I want to thank all of you for your insightful contributions, forceful statements, and effective dialogue and the College leadership for their partnership in CMC’s educational response to this historic time.
This is a humbling, self-critical learning moment for me and for many of us. We reflect on our progress and see the gaps between our commitments and the realities faced by Black Americans within our own institution and the society more broadly.
We must all affirm that Black lives matter. Not only in our speech but also in what we do. We can’t rely solely on those who bear the burdens of racism. We can’t return casually to the old educational playbook of more endless studies, ineffective programs, and unmeasurable goals.
Most of all, we must develop a fresh vision, strategy, action plan, and accountable measures for how best to reinforce our values in action: through our behavior, our relationships, our community, our country. This means reimagining a new destination and charting the roadmap for getting there, together.
This is a moment for leadership to give greater resolve and focus to our collective efforts.
With this in mind, I’d like to introduce you to a new Presidential Initiative on Anti-Racism and the Black Experience in America for the 2020-2021 academic year (the Initiative). By the conclusion of next year, the Initiative will develop a long-term, structural, integrated educational response to racism, inequality, and inequity.
I have charged Matthew Bibbens, Vice President for Administration and Planning, General Counsel, and Secretary of the College, Nyree Gray, Associate Vice President for Diversity and Inclusion and Chief Civil Rights Officer, Dianna Graves, Assistant Vice President and Dean of Students, and Professor Shana Levin, Associate Dean of the Faculty to lead the first phase of the Initiative this summer. They will seek your thoughts and suggestions to a number of action steps that we plan to develop over the course of this summer and the fall and spring semesters. They will also report back on our progress by the beginning of the academic year in early September.

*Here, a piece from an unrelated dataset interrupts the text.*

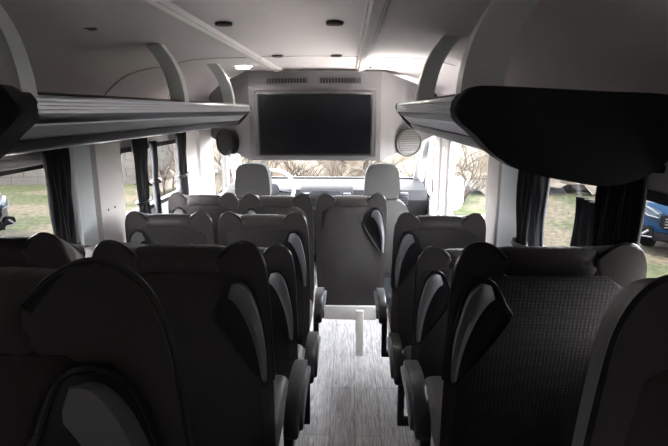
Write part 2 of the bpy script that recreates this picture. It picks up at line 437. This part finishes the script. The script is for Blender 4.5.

Before you review the early details, I want to emphasize four key commitments that will drive our priorities.
This is a shared responsibility within our College community—embedded and pervasive, personal, professional, collective. We learn best when we own it.
This is a learning experience, not just something to be studied, but a set of skills, fluencies, capabilities we commit to support and develop in each member of our community. We learn by doing.
This is a fully integral educational response, not a separate department or center. We achieve change when our interventions are pervasively integrated in the full institutional structure. This is about outcomes, not just studies, plans, and investments. We commit to developing a dashboard capable of accounting for our measured success or failure in efforts to eliminate racism. What’s measured gets done.
In the CMC way, let’s take on this challenge. Not just to study racism, but to find effective ways to end it.
That is how we seize this defining moment in our history.